Peserta didik diberi kebebasan bentuk produk yang dihasilkan, misalnya berbentuk infografis, alat simulator bahaya merokok, film pendek, siniar (podcast), atau lagu. Dengan membuat pesan dan imbauan tersebut, diharapkan dapat meningkatkan pemahaman peserta didik terhadap bahaya merokok.
Kendala yang mungkin dihadapi pada pelaksanaan pembelajaran tentang bahaya merokok ini adalah sedikitnya waktu untuk pembahasannya. Bab tentang sistem organ, khususnya sistem pernapasan hanya memiliki waktu pembahasan kurang lebih 10 jam pelajaran pada fase C (kelas V - VI), fase D (kelas VII - IX), maupun fase E (kelas X - XII).

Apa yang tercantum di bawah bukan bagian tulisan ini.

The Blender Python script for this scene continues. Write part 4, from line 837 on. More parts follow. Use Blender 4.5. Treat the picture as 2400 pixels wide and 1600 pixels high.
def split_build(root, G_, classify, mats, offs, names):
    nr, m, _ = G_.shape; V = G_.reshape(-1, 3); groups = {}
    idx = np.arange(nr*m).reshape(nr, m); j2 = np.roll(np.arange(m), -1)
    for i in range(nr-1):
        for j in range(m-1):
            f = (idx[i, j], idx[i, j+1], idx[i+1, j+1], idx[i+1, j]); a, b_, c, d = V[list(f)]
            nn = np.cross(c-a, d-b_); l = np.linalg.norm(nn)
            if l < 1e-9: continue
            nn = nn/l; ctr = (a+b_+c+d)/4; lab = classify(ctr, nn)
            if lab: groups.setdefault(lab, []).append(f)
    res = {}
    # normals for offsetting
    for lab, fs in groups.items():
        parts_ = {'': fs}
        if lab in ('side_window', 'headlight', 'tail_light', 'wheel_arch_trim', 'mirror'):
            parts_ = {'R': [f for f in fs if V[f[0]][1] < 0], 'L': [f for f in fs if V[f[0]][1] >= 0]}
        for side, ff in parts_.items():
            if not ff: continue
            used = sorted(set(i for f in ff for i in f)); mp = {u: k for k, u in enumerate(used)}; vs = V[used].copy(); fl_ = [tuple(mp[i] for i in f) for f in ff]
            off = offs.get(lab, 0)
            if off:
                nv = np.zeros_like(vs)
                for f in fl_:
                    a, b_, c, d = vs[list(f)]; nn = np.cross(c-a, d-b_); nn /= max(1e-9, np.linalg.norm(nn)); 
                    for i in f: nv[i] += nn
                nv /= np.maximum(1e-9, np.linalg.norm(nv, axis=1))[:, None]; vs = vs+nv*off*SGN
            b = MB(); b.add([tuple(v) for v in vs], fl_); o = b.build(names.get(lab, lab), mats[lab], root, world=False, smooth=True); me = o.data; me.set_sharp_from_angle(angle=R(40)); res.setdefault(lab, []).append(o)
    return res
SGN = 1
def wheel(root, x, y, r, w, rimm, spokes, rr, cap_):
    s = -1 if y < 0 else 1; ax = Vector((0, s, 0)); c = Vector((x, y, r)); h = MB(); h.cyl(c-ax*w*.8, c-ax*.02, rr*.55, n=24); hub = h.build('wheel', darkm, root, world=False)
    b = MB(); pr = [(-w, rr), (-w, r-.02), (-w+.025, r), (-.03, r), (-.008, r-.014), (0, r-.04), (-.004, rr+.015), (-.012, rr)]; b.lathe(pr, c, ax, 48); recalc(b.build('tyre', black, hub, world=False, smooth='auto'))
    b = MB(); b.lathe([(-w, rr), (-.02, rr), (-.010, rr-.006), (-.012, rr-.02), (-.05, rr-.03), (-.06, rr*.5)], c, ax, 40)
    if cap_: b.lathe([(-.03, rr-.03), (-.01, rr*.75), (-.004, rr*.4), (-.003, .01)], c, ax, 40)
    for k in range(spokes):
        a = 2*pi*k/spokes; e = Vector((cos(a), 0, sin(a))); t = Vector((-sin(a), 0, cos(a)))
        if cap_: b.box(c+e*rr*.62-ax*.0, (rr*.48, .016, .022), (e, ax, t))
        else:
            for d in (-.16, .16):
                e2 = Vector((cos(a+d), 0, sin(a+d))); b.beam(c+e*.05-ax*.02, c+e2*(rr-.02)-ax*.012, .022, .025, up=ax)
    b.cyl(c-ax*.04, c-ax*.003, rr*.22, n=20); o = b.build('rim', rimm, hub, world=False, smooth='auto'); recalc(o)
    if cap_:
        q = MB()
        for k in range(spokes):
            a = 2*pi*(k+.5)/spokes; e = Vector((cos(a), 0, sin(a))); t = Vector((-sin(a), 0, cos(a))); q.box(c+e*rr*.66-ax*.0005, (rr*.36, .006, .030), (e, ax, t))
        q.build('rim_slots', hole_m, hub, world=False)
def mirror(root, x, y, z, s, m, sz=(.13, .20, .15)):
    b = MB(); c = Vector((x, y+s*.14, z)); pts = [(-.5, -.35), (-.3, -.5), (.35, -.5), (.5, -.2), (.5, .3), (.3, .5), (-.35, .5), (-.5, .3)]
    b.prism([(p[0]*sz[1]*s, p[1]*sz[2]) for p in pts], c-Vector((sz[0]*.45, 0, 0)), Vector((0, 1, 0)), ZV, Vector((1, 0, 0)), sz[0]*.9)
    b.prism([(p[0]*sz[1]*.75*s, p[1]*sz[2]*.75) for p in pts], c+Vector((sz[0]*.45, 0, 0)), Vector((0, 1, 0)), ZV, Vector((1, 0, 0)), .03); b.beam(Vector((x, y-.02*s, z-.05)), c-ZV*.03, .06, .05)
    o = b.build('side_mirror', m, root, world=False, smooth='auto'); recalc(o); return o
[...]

Namun, kendala ini bisa diatasi dengan menyediakan wadah untuk menampilkan produk hasil karya peserya didik yang berisi pesan dan imbauan bahaya rokok untuk dipamerkan di sekolah sepanjang waktu.
Infografis dan poster bisa dibingkai dan diletakkan di sudut-sudut sekolah. Film pendek, video siniar (podcast), dan lagu bisa ditampilan di TV sekolah atau media sosial resmi sekolah.